## Stored data
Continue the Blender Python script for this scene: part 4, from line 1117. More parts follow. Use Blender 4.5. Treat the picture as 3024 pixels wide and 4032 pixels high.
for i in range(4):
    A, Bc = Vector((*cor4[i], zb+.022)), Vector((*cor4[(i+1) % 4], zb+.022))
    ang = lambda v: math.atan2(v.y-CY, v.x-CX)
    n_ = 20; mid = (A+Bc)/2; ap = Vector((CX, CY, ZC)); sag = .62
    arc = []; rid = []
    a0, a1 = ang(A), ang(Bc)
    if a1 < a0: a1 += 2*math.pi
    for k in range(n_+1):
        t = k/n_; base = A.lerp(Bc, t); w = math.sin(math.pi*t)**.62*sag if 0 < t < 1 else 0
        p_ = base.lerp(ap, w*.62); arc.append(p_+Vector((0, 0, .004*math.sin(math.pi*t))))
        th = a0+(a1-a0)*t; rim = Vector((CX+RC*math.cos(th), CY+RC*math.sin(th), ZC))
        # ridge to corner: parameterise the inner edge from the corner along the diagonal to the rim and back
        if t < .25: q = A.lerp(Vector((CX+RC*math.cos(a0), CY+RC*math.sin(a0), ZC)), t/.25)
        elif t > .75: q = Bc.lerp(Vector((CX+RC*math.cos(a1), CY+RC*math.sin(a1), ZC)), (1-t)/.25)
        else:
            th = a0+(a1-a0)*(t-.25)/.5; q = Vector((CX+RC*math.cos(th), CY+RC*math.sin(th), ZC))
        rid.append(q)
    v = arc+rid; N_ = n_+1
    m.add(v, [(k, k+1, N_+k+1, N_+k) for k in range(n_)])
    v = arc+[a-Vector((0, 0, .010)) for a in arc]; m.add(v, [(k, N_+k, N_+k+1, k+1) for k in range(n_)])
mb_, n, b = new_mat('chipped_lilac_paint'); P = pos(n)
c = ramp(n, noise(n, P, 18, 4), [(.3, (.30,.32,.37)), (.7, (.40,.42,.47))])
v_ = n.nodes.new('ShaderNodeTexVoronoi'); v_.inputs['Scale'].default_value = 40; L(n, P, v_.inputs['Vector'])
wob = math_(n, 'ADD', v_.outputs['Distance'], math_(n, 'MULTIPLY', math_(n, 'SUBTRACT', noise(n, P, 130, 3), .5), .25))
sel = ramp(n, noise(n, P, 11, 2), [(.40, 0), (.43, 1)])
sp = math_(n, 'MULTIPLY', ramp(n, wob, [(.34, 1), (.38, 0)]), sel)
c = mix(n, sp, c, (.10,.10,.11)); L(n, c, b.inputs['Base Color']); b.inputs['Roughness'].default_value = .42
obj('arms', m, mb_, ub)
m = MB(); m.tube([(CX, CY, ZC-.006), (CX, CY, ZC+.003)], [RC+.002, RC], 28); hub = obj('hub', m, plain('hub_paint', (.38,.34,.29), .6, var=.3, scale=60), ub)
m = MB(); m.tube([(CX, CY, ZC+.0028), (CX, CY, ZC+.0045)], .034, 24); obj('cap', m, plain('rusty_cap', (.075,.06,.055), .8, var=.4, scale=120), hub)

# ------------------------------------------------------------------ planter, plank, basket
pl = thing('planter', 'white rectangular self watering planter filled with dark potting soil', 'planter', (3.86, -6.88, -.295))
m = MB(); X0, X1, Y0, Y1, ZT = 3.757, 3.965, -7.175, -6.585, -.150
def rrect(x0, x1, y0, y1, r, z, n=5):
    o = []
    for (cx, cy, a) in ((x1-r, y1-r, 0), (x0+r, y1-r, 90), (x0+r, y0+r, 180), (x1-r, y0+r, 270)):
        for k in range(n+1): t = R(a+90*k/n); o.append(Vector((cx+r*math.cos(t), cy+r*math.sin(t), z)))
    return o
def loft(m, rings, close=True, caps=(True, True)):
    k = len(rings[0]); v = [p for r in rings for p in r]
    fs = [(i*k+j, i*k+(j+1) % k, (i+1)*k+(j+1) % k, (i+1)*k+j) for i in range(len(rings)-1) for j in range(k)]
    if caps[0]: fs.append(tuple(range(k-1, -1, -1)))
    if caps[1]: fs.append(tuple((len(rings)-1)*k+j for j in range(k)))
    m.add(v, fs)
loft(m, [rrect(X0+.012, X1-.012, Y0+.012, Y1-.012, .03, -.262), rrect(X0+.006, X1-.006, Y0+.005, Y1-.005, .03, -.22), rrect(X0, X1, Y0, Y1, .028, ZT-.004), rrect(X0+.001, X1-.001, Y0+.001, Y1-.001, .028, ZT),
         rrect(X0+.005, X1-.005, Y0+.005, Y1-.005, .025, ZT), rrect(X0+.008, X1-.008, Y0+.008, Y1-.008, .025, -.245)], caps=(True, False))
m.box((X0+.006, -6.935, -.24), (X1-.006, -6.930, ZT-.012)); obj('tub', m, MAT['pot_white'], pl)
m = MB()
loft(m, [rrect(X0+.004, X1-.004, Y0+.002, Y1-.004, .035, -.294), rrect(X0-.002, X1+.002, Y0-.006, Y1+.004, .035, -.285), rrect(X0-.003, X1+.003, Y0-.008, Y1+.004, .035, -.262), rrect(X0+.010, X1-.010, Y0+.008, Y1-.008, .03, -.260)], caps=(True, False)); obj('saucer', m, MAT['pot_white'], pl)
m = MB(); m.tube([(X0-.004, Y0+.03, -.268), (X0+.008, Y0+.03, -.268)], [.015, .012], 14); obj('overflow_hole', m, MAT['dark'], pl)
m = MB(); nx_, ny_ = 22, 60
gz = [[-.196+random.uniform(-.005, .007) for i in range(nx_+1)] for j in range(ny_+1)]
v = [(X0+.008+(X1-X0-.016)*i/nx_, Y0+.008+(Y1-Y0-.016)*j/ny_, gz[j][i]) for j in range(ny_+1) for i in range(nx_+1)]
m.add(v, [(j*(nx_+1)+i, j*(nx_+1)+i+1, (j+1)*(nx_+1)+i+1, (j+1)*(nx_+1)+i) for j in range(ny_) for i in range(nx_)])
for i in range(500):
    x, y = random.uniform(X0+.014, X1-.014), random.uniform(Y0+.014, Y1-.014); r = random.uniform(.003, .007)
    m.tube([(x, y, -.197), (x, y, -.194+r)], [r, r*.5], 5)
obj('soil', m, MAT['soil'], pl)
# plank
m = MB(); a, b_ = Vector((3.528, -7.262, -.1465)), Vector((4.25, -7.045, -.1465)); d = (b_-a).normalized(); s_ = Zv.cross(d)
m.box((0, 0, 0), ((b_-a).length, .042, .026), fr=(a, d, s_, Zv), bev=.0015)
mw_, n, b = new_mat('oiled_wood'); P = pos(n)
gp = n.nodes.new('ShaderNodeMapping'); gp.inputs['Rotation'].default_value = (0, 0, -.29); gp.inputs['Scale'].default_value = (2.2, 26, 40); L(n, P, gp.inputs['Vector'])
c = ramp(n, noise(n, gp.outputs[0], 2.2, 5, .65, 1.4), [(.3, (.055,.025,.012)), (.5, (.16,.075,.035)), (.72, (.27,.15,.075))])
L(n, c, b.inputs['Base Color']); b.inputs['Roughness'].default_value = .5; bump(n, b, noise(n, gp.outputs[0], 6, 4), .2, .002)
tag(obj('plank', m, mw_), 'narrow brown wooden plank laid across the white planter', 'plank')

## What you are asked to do
Repeat the material word for word, in full.

## The completed task
Continue the Blender Python script for this scene: part 4, from line 1117. More parts follow. Use Blender 4.5. Treat the picture as 3024 pixels wide and 4032 pixels high.
for i in range(4):
    A, Bc = Vector((*cor4[i], zb+.022)), Vector((*cor4[(i+1) % 4], zb+.022))
    ang = lambda v: math.atan2(v.y-CY, v.x-CX)
    n_ = 20; mid = (A+Bc)/2; ap = Vector((CX, CY, ZC)); sag = .62
    arc = []; rid = []
    a0, a1 = ang(A), ang(Bc)
    if a1 < a0: a1 += 2*math.pi
    for k in range(n_+1):
        t = k/n_; base = A.lerp(Bc, t); w = math.sin(math.pi*t)**.62*sag if 0 < t < 1 else 0
        p_ = base.lerp(ap, w*.62); arc.append(p_+Vector((0, 0, .004*math.sin(math.pi*t))))
        th = a0+(a1-a0)*t; rim = Vector((CX+RC*math.cos(th), CY+RC*math.sin(th), ZC))
        # ridge to corner: parameterise the inner edge from the corner along the diagonal to the rim and back
        if t < .25: q = A.lerp(Vector((CX+RC*math.cos(a0), CY+RC*math.sin(a0), ZC)), t/.25)
        elif t > .75: q = Bc.lerp(Vector((CX+RC*math.cos(a1), CY+RC*math.sin(a1), ZC)), (1-t)/.25)
        else:
            th = a0+(a1-a0)*(t-.25)/.5; q = Vector((CX+RC*math.cos(th), CY+RC*math.sin(th), ZC))
        rid.append(q)
    v = arc+rid; N_ = n_+1
    m.add(v, [(k, k+1, N_+k+1, N_+k) for k in range(n_)])
    v = arc+[a-Vector((0, 0, .010)) for a in arc]; m.add(v, [(k, N_+k, N_+k+1, k+1) for k in range(n_)])
mb_, n, b = new_mat('chipped_lilac_paint'); P = pos(n)
c = ramp(n, noise(n, P, 18, 4), [(.3, (.30,.32,.37)), (.7, (.40,.42,.47))])
v_ = n.nodes.new('ShaderNodeTexVoronoi'); v_.inputs['Scale'].default_value = 40; L(n, P, v_.inputs['Vector'])
wob = math_(n, 'ADD', v_.outputs['Distance'], math_(n, 'MULTIPLY', math_(n, 'SUBTRACT', noise(n, P, 130, 3), .5), .25))
sel = ramp(n, noise(n, P, 11, 2), [(.40, 0), (.43, 1)])
sp = math_(n, 'MULTIPLY', ramp(n, wob, [(.34, 1), (.38, 0)]), sel)
c = mix(n, sp, c, (.10,.10,.11)); L(n, c, b.inputs['Base Color']); b.inputs['Roughness'].default_value = .42
obj('arms', m, mb_, ub)
m = MB(); m.tube([(CX, CY, ZC-.006), (CX, CY, ZC+.003)], [RC+.002, RC], 28); hub = obj('hub', m, plain('hub_paint', (.38,.34,.29), .6, var=.3, scale=60), ub)
m = MB(); m.tube([(CX, CY, ZC+.0028), (CX, CY, ZC+.0045)], .034, 24); obj('cap', m, plain('rusty_cap', (.075,.06,.055), .8, var=.4, scale=120), hub)

# ------------------------------------------------------------------ planter, plank, basket
pl = thing('planter', 'white rectangular self watering planter filled with dark potting soil', 'planter', (3.86, -6.88, -.295))
m = MB(); X0, X1, Y0, Y1, ZT = 3.757, 3.965, -7.175, -6.585, -.150
def rrect(x0, x1, y0, y1, r, z, n=5):
    o = []
    for (cx, cy, a) in ((x1-r, y1-r, 0), (x0+r, y1-r, 90), (x0+r, y0+r, 180), (x1-r, y0+r, 270)):
        for k in range(n+1): t = R(a+90*k/n); o.append(Vector((cx+r*math.cos(t), cy+r*math.sin(t), z)))
    return o
def loft(m, rings, close=True, caps=(True, True)):
    k = len(rings[0]); v = [p for r in rings for p in r]
    fs = [(i*k+j, i*k+(j+1) % k, (i+1)*k+(j+1) % k, (i+1)*k+j) for i in range(len(rings)-1) for j in range(k)]
    if caps[0]: fs.append(tuple(range(k-1, -1, -1)))
    if caps[1]: fs.append(tuple((len(rings)-1)*k+j for j in range(k)))
    m.add(v, fs)
loft(m, [rrect(X0+.012, X1-.012, Y0+.012, Y1-.012, .03, -.262), rrect(X0+.006, X1-.006, Y0+.005, Y1-.005, .03, -.22), rrect(X0, X1, Y0, Y1, .028, ZT-.004), rrect(X0+.001, X1-.001, Y0+.001, Y1-.001, .028, ZT),
         rrect(X0+.005, X1-.005, Y0+.005, Y1-.005, .025, ZT), rrect(X0+.008, X1-.008, Y0+.008, Y1-.008, .025, -.245)], caps=(True, False))
m.box((X0+.006, -6.935, -.24), (X1-.006, -6.930, ZT-.012)); obj('tub', m, MAT['pot_white'], pl)
m = MB()
loft(m, [rrect(X0+.004, X1-.004, Y0+.002, Y1-.004, .035, -.294), rrect(X0-.002, X1+.002, Y0-.006, Y1+.004, .035, -.285), rrect(X0-.003, X1+.003, Y0-.008, Y1+.004, .035, -.262), rrect(X0+.010, X1-.010, Y0+.008, Y1-.008, .03, -.260)], caps=(True, False)); obj('saucer', m, MAT['pot_white'], pl)
m = MB(); m.tube([(X0-.004, Y0+.03, -.268), (X0+.008, Y0+.03, -.268)], [.015, .012], 14); obj('overflow_hole', m, MAT['dark'], pl)
m = MB(); nx_, ny_ = 22, 60
gz = [[-.196+random.uniform(-.005, .007) for i in range(nx_+1)] for j in range(ny_+1)]
v = [(X0+.008+(X1-X0-.016)*i/nx_, Y0+.008+(Y1-Y0-.016)*j/ny_, gz[j][i]) for j in range(ny_+1) for i in range(nx_+1)]
m.add(v, [(j*(nx_+1)+i, j*(nx_+1)+i+1, (j+1)*(nx_+1)+i+1, (j+1)*(nx_+1)+i) for j in range(ny_) for i in range(nx_)])
for i in range(500):
    x, y = random.uniform(X0+.014, X1-.014), random.uniform(Y0+.014, Y1-.014); r = random.uniform(.003, .007)
    m.tube([(x, y, -.197), (x, y, -.194+r)], [r, r*.5], 5)
obj('soil', m, MAT['soil'], pl)
# plank
m = MB(); a, b_ = Vector((3.528, -7.262, -.1465)), Vector((4.25, -7.045, -.1465)); d = (b_-a).normalized(); s_ = Zv.cross(d)
m.box((0, 0, 0), ((b_-a).length, .042, .026), fr=(a, d, s_, Zv), bev=.0015)
mw_, n, b = new_mat('oiled_wood'); P = pos(n)
gp = n.nodes.new('ShaderNodeMapping'); gp.inputs['Rotation'].default_value = (0, 0, -.29); gp.inputs['Scale'].default_value = (2.2, 26, 40); L(n, P, gp.inputs['Vector'])
c = ramp(n, noise(n, gp.outputs[0], 2.2, 5, .65, 1.4), [(.3, (.055,.025,.012)), (.5, (.16,.075,.035)), (.72, (.27,.15,.075))])
L(n, c, b.inputs['Base Color']); b.inputs['Roughness'].default_value = .5; bump(n, b, noise(n, gp.outputs[0], 6, 4), .2, .002)
tag(obj('plank', m, mw_), 'narrow brown wooden plank laid across the white planter', 'plank')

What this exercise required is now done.